Dynamic scenario simulations of carbon emission peak in China's city-scale urban residential building sector through 2050

Abstract Understanding future trajectory of urban residential building carbon emissions (URBCE) is essential to seeking effective carbon-abatement pathways to combat climate change. However, future evolutionary trajectory, possible emission peaks and peaking times in this sector are still unclear. This study innovatively develops an integrated dynamic simulation model by embedding a bottom-up building end-use energy model into the system dynamics model. Based on this, scenario analysis approach is combined with Monte Carlo simulation method to explore the possible emission peaks and peaking times considering the uncertainties of impact factors. We apply the integrated SD-LEAP model to Chongqing, a typical city in China's hot-summer and cold-winter zone.

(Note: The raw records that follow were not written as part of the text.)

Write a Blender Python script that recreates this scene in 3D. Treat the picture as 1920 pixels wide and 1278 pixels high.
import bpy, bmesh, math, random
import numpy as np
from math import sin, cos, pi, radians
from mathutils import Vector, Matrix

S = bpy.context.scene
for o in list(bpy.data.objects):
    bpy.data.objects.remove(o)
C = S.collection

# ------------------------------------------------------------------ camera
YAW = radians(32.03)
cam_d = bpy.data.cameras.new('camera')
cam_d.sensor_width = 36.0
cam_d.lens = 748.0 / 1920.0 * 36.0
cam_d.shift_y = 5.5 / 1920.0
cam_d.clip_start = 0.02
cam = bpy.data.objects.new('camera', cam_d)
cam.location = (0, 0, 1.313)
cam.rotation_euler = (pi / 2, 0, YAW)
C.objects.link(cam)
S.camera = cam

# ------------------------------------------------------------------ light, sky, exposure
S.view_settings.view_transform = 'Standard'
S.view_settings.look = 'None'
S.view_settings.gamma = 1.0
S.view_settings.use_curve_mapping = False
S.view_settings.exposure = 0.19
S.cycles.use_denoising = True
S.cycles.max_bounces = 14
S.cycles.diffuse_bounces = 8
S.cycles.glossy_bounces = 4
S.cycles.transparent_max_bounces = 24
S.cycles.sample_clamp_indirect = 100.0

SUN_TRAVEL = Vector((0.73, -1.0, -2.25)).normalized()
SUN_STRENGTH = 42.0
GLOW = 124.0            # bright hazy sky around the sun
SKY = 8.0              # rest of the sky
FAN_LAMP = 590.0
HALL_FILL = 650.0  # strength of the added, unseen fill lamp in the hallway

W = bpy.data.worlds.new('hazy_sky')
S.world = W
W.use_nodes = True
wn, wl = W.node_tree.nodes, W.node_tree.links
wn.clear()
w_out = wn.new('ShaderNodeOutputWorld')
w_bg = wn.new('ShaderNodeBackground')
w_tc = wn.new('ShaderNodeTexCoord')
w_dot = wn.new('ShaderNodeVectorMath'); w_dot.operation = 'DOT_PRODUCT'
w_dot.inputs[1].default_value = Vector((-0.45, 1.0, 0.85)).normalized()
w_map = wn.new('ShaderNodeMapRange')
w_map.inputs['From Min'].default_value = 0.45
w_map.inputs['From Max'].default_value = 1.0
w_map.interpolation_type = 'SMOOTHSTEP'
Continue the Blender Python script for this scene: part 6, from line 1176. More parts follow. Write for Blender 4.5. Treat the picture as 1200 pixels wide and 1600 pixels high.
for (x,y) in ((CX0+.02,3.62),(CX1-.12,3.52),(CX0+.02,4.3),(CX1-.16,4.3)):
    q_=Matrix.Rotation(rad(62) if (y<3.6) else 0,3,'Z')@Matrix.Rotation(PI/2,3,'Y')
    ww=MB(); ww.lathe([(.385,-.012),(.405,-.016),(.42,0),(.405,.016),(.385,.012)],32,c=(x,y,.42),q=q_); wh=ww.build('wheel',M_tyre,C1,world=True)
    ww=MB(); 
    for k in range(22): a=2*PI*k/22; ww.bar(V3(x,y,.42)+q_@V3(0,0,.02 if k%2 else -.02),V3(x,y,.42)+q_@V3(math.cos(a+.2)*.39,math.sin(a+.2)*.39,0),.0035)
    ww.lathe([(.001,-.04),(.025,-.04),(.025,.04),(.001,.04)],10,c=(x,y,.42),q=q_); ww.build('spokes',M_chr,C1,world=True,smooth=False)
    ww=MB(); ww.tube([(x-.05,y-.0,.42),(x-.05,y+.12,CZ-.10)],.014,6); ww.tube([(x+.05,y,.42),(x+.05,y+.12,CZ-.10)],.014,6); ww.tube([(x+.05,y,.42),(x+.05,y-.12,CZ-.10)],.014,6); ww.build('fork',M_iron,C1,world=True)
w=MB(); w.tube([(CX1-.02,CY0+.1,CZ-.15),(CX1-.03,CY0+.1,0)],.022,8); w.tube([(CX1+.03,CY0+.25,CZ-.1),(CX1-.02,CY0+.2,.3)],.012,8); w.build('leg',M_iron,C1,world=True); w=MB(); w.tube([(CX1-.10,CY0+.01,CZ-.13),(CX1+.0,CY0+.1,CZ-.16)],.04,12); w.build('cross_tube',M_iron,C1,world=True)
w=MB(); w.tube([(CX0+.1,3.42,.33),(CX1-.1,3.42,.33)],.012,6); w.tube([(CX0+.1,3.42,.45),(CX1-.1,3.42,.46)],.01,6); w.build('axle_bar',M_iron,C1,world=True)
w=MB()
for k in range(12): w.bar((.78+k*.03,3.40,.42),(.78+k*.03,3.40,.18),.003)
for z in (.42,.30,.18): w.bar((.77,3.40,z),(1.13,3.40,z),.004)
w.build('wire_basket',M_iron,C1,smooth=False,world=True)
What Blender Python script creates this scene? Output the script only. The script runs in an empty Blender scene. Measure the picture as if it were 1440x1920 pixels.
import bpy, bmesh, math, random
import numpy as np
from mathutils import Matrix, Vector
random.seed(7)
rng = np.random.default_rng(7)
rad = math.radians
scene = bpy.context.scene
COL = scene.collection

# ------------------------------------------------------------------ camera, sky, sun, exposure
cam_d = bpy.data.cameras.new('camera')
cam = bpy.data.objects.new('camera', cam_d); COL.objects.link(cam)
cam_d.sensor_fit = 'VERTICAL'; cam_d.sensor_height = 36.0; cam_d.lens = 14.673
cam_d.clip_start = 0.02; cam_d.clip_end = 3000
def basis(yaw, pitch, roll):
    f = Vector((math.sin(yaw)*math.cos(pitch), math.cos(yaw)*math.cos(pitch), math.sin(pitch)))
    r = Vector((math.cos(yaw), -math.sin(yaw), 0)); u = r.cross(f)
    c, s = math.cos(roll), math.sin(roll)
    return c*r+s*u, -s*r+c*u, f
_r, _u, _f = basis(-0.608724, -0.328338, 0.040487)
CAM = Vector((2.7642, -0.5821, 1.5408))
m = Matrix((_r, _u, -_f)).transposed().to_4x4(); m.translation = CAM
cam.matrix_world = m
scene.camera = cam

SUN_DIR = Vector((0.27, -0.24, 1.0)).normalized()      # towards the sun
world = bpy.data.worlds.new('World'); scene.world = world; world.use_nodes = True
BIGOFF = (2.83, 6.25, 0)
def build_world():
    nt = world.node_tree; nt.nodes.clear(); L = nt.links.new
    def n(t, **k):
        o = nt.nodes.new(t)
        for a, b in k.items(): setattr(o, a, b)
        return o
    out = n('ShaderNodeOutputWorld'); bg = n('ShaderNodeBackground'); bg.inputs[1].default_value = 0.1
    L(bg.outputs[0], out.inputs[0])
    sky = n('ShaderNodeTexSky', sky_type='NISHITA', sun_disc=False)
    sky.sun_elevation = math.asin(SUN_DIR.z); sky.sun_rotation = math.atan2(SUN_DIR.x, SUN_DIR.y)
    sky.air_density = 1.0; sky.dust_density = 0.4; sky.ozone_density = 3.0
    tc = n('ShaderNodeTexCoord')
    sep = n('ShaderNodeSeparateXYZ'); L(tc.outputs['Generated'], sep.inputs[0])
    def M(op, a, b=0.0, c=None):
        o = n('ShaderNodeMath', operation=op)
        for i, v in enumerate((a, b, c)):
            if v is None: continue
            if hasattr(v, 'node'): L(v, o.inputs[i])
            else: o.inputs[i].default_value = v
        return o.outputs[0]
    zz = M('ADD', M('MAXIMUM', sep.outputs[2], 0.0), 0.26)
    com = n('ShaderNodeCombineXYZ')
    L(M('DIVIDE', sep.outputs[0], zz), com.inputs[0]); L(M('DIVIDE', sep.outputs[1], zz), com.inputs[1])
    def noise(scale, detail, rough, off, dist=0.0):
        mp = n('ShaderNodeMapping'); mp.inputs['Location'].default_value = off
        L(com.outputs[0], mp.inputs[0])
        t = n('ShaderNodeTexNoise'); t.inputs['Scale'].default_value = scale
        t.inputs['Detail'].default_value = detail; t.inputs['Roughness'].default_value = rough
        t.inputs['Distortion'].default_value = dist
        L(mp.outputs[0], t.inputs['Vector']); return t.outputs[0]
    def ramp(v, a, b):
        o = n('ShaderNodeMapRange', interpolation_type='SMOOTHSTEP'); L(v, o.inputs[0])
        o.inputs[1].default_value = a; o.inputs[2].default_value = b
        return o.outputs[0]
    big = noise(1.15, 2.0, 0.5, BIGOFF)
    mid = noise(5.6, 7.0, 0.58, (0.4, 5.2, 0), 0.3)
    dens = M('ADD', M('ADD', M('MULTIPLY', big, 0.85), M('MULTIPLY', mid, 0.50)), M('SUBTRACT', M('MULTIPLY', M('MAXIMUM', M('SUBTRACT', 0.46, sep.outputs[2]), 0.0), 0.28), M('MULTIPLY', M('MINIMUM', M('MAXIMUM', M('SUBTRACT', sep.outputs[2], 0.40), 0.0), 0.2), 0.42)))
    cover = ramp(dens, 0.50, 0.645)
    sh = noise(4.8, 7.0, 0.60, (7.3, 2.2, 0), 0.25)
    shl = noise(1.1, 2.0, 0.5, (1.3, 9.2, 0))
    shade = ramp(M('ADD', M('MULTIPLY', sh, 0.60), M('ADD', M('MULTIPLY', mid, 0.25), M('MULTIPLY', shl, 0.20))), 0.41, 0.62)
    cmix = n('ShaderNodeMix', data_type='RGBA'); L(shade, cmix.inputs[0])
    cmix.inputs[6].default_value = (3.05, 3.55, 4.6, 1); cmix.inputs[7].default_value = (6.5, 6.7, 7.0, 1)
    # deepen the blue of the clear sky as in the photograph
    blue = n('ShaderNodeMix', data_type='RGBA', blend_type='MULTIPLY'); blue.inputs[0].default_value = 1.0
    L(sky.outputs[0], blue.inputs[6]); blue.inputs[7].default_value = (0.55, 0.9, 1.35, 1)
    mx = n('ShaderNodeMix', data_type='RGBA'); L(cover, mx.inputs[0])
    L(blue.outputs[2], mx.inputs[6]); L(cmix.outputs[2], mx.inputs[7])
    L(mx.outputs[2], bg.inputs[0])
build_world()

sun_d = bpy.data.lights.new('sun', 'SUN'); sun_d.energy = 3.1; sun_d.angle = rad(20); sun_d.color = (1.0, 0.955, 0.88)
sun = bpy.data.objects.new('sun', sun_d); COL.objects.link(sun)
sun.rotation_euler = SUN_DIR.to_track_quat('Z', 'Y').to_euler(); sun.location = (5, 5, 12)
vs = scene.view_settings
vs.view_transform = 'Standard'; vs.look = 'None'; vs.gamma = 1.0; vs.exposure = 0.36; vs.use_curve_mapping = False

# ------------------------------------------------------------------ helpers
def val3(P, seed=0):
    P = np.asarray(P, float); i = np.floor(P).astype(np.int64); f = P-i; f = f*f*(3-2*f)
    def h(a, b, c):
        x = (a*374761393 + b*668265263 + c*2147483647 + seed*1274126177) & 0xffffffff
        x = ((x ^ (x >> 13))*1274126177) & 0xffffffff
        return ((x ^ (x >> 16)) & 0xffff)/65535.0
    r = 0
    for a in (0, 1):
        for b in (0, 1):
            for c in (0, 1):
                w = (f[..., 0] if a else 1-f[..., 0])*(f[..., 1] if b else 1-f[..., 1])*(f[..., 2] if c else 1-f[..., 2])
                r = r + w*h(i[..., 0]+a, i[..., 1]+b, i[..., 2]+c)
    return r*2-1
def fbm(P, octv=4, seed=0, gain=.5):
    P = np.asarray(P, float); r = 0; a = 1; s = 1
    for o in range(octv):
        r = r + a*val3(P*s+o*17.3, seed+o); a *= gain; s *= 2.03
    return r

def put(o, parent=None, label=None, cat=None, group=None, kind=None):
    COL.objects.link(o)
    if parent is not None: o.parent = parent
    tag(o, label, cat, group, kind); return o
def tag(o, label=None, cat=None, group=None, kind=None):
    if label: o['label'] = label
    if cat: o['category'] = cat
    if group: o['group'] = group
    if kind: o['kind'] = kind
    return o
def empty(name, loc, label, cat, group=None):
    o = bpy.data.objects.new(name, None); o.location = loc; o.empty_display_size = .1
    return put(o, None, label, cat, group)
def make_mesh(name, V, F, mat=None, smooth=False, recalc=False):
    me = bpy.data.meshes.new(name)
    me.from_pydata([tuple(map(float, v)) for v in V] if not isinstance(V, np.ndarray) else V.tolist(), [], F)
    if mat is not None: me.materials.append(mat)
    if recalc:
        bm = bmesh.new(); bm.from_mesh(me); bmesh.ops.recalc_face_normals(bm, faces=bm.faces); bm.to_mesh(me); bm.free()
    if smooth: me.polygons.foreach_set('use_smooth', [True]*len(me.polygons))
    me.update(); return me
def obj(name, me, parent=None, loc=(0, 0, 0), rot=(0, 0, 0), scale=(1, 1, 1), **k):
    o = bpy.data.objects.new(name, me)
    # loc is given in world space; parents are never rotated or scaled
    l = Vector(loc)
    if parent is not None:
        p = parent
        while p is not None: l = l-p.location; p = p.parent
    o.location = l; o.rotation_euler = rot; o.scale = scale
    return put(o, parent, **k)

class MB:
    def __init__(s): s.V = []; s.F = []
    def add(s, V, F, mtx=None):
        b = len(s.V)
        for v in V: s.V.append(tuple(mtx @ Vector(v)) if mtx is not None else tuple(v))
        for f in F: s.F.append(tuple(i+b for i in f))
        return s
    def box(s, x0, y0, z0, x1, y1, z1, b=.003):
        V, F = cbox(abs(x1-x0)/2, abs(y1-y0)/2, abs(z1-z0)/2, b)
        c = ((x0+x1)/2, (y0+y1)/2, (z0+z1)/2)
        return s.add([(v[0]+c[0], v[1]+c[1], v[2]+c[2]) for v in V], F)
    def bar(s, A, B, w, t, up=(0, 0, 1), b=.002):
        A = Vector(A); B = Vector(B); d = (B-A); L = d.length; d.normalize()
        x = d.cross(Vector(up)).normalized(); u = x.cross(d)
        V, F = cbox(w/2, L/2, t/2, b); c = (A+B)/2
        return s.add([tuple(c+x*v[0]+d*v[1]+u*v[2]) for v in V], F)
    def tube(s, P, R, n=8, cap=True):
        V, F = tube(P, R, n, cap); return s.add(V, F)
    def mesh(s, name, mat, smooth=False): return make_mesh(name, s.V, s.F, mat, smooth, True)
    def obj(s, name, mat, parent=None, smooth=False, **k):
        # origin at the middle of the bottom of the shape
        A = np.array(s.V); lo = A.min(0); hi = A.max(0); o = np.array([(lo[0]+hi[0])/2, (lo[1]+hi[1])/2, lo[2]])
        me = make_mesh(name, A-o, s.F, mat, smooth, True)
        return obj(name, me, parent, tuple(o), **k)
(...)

Results show that URBCE will probably peak at 22.8 (±8.0) Mt CO2 in 2042 (±3.4)—well beyond China's 2030 target. Different building end-uses present substantial disparities. The contribution of combined heating and cooling to URBCE mitigation will be over 60% between business-as-usual and low-carbon scenarios. Dynamic sensitivity analysis reveals that per capita gross domestic product, carbon emission factor, and residential floor space per capita can boost emission peaks and peaking time. This study can not only boost the theory and model development for carbon emission prediction, but also assist governments to set effective carbon-reduction targets and policies.